#### WRITTEN INSTRUCTION
From the listing below, pull out all lines with "picture" in them.

#### RAW DATA
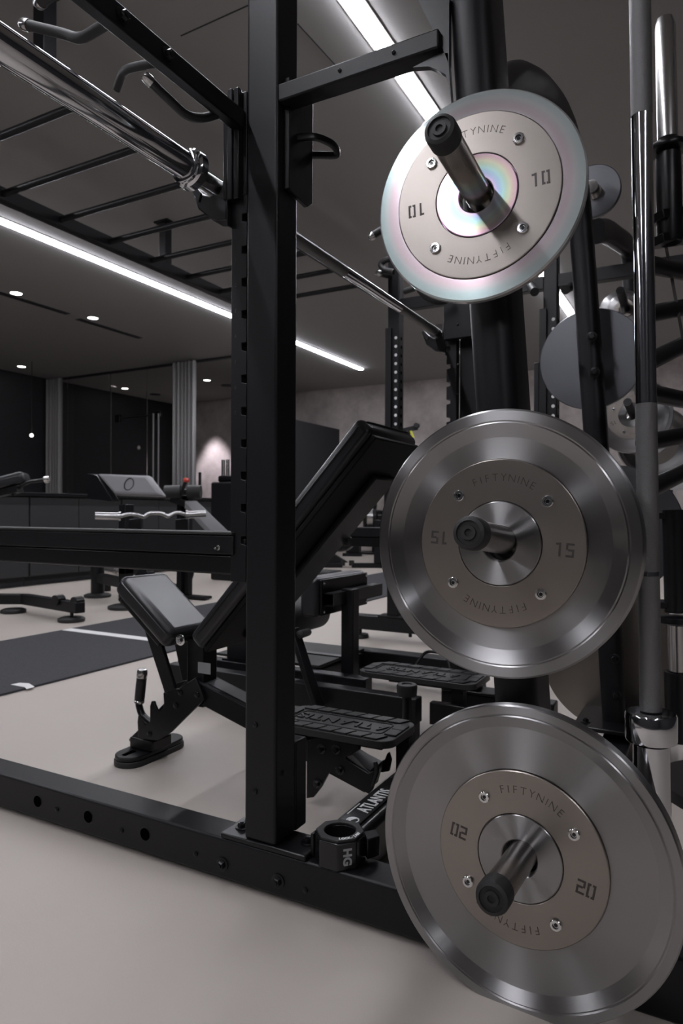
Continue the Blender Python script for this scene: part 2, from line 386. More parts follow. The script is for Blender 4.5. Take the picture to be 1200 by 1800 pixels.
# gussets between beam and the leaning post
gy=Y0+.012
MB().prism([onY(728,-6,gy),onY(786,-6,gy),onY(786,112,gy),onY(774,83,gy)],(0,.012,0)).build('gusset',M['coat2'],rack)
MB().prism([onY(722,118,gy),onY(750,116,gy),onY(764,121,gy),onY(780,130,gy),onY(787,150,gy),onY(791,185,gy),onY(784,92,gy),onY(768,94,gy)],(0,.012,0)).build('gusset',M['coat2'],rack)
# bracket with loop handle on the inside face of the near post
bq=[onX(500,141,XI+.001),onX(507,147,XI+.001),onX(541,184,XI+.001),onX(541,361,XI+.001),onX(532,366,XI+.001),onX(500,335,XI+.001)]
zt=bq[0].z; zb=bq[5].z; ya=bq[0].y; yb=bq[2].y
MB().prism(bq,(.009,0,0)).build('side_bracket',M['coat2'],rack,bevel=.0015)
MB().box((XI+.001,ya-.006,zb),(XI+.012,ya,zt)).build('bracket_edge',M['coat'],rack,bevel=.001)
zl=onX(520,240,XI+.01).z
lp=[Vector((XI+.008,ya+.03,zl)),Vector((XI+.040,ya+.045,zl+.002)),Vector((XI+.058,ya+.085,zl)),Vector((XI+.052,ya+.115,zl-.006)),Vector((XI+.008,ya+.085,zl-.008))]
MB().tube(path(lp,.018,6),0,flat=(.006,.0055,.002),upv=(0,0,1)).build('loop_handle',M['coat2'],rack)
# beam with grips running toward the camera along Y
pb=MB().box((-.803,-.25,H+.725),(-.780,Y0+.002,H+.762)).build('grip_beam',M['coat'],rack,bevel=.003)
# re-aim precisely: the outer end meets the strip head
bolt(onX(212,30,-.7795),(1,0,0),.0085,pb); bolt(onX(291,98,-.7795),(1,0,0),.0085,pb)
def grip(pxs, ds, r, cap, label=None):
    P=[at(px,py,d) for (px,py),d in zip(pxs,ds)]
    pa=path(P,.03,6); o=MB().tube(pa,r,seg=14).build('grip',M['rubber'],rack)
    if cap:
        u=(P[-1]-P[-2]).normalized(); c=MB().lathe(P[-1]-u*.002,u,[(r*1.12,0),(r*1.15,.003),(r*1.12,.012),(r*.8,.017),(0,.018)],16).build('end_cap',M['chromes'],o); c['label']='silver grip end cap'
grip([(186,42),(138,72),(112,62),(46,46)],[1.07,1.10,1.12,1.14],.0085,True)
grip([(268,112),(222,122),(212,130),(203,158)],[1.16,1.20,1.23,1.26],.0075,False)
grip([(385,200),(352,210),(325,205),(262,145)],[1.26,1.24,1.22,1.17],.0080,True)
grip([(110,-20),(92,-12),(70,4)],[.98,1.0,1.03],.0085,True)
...
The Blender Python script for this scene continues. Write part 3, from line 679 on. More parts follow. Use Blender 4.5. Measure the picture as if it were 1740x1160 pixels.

#### ANSWER TO THE PROBLEM
Continue the Blender Python script for this scene: part 2, from line 386. More parts follow. The script is for Blender 4.5. Take the picture to be 1200 by 1800 pixels.
The Blender Python script for this scene continues. Write part 3, from line 679 on. More parts follow. Use Blender 4.5. Measure the picture as if it were 1740x1160 pixels.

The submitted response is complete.